• [Instructions to follow]
Don't include pictures. Quote the lines below from the first through the line that contains "return mb.build(name, mat, parent)".

• [Recorded information]
--- Begin ---
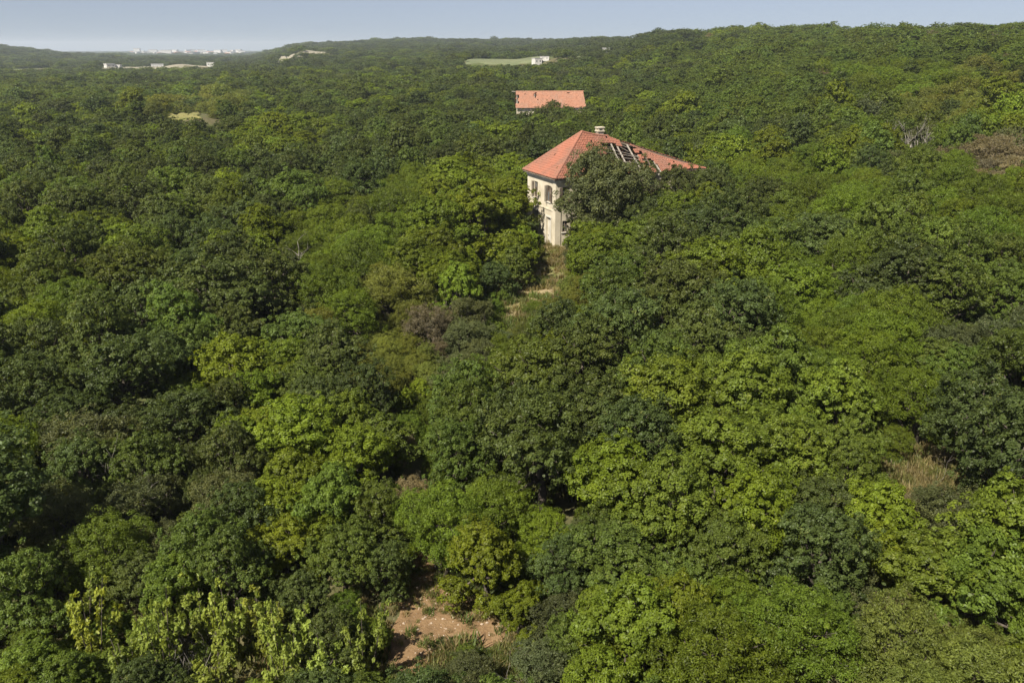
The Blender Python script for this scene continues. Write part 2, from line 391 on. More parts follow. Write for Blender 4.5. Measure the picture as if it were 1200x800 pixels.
def wall(name, P0, d, L, z0, z1, th, ops, mat, parent, nin):
    """wall with real openings; ops = (s0, s1, zb, zt); d along, nin inward"""
    mb = MB(); xs = sorted({0, L} | {o[0] for o in ops} | {o[1] for o in ops}); zs = sorted({z0, z1} | {o[2] for o in ops} | {o[3] for o in ops})
    def pt(s, z, t): return P0 + d * s + Vector((0, 0, z)) + nin * t
    for i in range(len(xs) - 1):
        for j in range(len(zs) - 1):
            a, b, c, e = xs[i], xs[i + 1], zs[j], zs[j + 1]; mx, mz = (a + b) / 2, (c + e) / 2
            if any(o[0] < mx < o[1] and o[2] < mz < o[3] for o in ops): continue
            mb.quad(pt(a, c, 0), pt(b, c, 0), pt(b, e, 0), pt(a, e, 0)); mb.quad(pt(b, c, th), pt(a, c, th), pt(a, e, th), pt(b, e, th))
    for o in ops:
        a, b, c, e = o
        for (q, r_) in (((a, c), (b, c)), ((b, c), (b, e)), ((b, e), (a, e)), ((a, e), (a, c))):
            mb.quad(pt(*q, 0), pt(*q, th), pt(*r_, th), pt(*r_, 0))
    mb.quad(pt(0, z1, 0), pt(L, z1, 0), pt(L, z1, th), pt(0, z1, th))
    mb.quad(pt(0, z0, 0), pt(0, z1, 0), pt(0, z1, th), pt(0, z0, th)); mb.quad(pt(L, z0, 0), pt(L, z1, 0), pt(L, z1, th), pt(L, z0, th))
    return mb.build(name, mat, parent)

def window(parent, P0, d, nin, s0, s1, zb, zt, broken=0, shutters=None):
    """frame with mullion and panes set 0.14 m into the opening"""
    def pt(s, z, t): return P0 + d * s + Vector((0, 0, z)) + nin * t
    mb = MB(); w = 0.09; t = 0.14
    for a, b in ((pt(s0 + w / 2, zb, t), pt(s0 + w / 2, zt, t)), (pt(s1 - w / 2, zb, t), pt(s1 - w / 2, zt, t))): mb.bar(a, b, w, w)
    for z in (zb + w / 2, zt - w / 2): mb.bar(pt(s0 + w, z, t), pt(s1 - w, z, t), w, w)
    mb.bar(pt((s0 + s1) / 2, zb + w, t), pt((s0 + s1) / 2, zt - w, t), 0.07, 0.07)
    zm = zb + (zt - zb) * 0.62
    mb.bar(pt(s0 + w, zm, t + .003), pt(s1 - w, zm, t + .003), 0.06, 0.06)
    f = mb.build('window', M_WOOD, parent)
    k = 0
    for (a, b) in ((s0 + w, (s0 + s1) / 2 - .03), ((s0 + s1) / 2 + .03, s1 - w)):
        for (c, e) in ((zb + w, zm - .03), (zm + .03, zt - w)):
            k += 1
            if (broken >> (k - 1)) & 1: continue
            g = MB(); g.box(tuple(pt((a + b) / 2, (c + e) / 2, t)), (b - a, 0.012, e - c), Matrix.Rotation(math.atan2(d.y, d.x), 3, 'Z')); g.build('pane', M_GLASS, f)
    s = MB(); s.box(tuple(pt((s0 + s1) / 2, zb - 0.05, -0.03)), (s1 - s0 + 0.3, 0.16, 0.09), Matrix.Rotation(math.atan2(d.y, d.x), 3, 'Z')); s.build('sill', M_WHITE, f)
    if shutters:
        for side, ang in shutters:
            s_ = MB(); base = s0 if side < 0 else s1
            dd = (d * side * math.cos(ang) - nin * math.sin(ang)).normalized()
            for q in range(5):
                s_.bar(pt(base, zb, -0.02) + dd * (0.06 + q * 0.105), pt(base, zt, -0.02) + dd * (0.06 + q * 0.105), 0.1, 0.03)
            s_.build('shutter', M_WOOD, f)
    return f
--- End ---
• [Right answer]
The Blender Python script for this scene continues. Write part 2, from line 391 on. More parts follow. Write for Blender 4.5. Measure the picture as if it were 1200x800 pixels.
def wall(name, P0, d, L, z0, z1, th, ops, mat, parent, nin):
    """wall with real openings; ops = (s0, s1, zb, zt); d along, nin inward"""
    mb = MB(); xs = sorted({0, L} | {o[0] for o in ops} | {o[1] for o in ops}); zs = sorted({z0, z1} | {o[2] for o in ops} | {o[3] for o in ops})
    def pt(s, z, t): return P0 + d * s + Vector((0, 0, z)) + nin * t
    for i in range(len(xs) - 1):
        for j in range(len(zs) - 1):
            a, b, c, e = xs[i], xs[i + 1], zs[j], zs[j + 1]; mx, mz = (a + b) / 2, (c + e) / 2
            if any(o[0] < mx < o[1] and o[2] < mz < o[3] for o in ops): continue
            mb.quad(pt(a, c, 0), pt(b, c, 0), pt(b, e, 0), pt(a, e, 0)); mb.quad(pt(b, c, th), pt(a, c, th), pt(a, e, th), pt(b, e, th))
    for o in ops:
        a, b, c, e = o
        for (q, r_) in (((a, c), (b, c)), ((b, c), (b, e)), ((b, e), (a, e)), ((a, e), (a, c))):
            mb.quad(pt(*q, 0), pt(*q, th), pt(*r_, th), pt(*r_, 0))
    mb.quad(pt(0, z1, 0), pt(L, z1, 0), pt(L, z1, th), pt(0, z1, th))
    mb.quad(pt(0, z0, 0), pt(0, z1, 0), pt(0, z1, th), pt(0, z0, th)); mb.quad(pt(L, z0, 0), pt(L, z1, 0), pt(L, z1, th), pt(L, z0, th))
    return mb.build(name, mat, parent)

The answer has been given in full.